◆ Aim:
Please print the full listing exactly.
________________________
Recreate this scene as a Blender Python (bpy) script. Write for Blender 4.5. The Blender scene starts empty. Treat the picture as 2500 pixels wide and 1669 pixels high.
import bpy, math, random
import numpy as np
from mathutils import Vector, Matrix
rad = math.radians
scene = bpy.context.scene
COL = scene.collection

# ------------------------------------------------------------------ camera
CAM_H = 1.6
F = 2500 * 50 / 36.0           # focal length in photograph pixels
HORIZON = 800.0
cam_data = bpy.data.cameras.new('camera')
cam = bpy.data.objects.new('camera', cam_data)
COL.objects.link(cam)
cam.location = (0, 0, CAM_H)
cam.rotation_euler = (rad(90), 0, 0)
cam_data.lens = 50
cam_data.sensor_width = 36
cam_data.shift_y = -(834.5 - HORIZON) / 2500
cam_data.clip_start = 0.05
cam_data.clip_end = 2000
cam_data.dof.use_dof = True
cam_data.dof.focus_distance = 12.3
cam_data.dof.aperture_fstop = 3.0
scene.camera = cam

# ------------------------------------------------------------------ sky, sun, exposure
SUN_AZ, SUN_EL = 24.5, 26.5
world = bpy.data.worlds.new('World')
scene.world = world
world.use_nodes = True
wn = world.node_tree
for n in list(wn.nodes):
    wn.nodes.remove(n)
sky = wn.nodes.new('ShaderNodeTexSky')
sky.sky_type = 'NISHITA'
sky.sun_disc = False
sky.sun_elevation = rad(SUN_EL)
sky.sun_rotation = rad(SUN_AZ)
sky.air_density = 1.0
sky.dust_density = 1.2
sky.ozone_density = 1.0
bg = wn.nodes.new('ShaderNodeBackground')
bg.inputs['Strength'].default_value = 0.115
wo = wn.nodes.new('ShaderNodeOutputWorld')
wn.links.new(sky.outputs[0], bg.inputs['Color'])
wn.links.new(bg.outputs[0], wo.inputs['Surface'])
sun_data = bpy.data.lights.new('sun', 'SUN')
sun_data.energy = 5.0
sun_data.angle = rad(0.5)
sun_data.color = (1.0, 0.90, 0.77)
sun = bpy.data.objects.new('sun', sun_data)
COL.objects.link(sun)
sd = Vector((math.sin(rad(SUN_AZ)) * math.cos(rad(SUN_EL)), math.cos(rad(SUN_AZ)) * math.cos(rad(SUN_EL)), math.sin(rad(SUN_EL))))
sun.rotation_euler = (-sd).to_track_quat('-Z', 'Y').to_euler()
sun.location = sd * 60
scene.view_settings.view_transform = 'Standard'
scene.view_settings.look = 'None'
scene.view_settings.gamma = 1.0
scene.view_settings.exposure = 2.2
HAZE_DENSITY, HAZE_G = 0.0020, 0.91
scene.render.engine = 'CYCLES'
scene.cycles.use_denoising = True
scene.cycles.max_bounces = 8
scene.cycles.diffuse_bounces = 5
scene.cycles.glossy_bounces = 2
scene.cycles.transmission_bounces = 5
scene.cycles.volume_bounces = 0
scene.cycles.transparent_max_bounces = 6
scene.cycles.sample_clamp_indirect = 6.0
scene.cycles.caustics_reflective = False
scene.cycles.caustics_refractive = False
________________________
◆ Task output:
Recreate this scene as a Blender Python (bpy) script. Write for Blender 4.5. The Blender scene starts empty. Treat the picture as 2500 pixels wide and 1669 pixels high.
import bpy, math, random
import numpy as np
from mathutils import Vector, Matrix
rad = math.radians
scene = bpy.context.scene
COL = scene.collection

# ------------------------------------------------------------------ camera
CAM_H = 1.6
F = 2500 * 50 / 36.0           # focal length in photograph pixels
HORIZON = 800.0
cam_data = bpy.data.cameras.new('camera')
cam = bpy.data.objects.new('camera', cam_data)
COL.objects.link(cam)
cam.location = (0, 0, CAM_H)
cam.rotation_euler = (rad(90), 0, 0)
cam_data.lens = 50
cam_data.sensor_width = 36
cam_data.shift_y = -(834.5 - HORIZON) / 2500
cam_data.clip_start = 0.05
cam_data.clip_end = 2000
cam_data.dof.use_dof = True
cam_data.dof.focus_distance = 12.3
cam_data.dof.aperture_fstop = 3.0
scene.camera = cam

# ------------------------------------------------------------------ sky, sun, exposure
SUN_AZ, SUN_EL = 24.5, 26.5
world = bpy.data.worlds.new('World')
scene.world = world
world.use_nodes = True
wn = world.node_tree
for n in list(wn.nodes):
    wn.nodes.remove(n)
sky = wn.nodes.new('ShaderNodeTexSky')
sky.sky_type = 'NISHITA'
sky.sun_disc = False
sky.sun_elevation = rad(SUN_EL)
sky.sun_rotation = rad(SUN_AZ)
sky.air_density = 1.0
sky.dust_density = 1.2
sky.ozone_density = 1.0
bg = wn.nodes.new('ShaderNodeBackground')
bg.inputs['Strength'].default_value = 0.115
wo = wn.nodes.new('ShaderNodeOutputWorld')
wn.links.new(sky.outputs[0], bg.inputs['Color'])
wn.links.new(bg.outputs[0], wo.inputs['Surface'])
sun_data = bpy.data.lights.new('sun', 'SUN')
sun_data.energy = 5.0
sun_data.angle = rad(0.5)
sun_data.color = (1.0, 0.90, 0.77)
sun = bpy.data.objects.new('sun', sun_data)
COL.objects.link(sun)
sd = Vector((math.sin(rad(SUN_AZ)) * math.cos(rad(SUN_EL)), math.cos(rad(SUN_AZ)) * math.cos(rad(SUN_EL)), math.sin(rad(SUN_EL))))
sun.rotation_euler = (-sd).to_track_quat('-Z', 'Y').to_euler()
sun.location = sd * 60
scene.view_settings.view_transform = 'Standard'
scene.view_settings.look = 'None'
scene.view_settings.gamma = 1.0
scene.view_settings.exposure = 2.2
HAZE_DENSITY, HAZE_G = 0.0020, 0.91
scene.render.engine = 'CYCLES'
scene.cycles.use_denoising = True
scene.cycles.max_bounces = 8
scene.cycles.diffuse_bounces = 5
scene.cycles.glossy_bounces = 2
scene.cycles.transmission_bounces = 5
scene.cycles.volume_bounces = 0
scene.cycles.transparent_max_bounces = 6
scene.cycles.sample_clamp_indirect = 6.0
scene.cycles.caustics_reflective = False
scene.cycles.caustics_refractive = False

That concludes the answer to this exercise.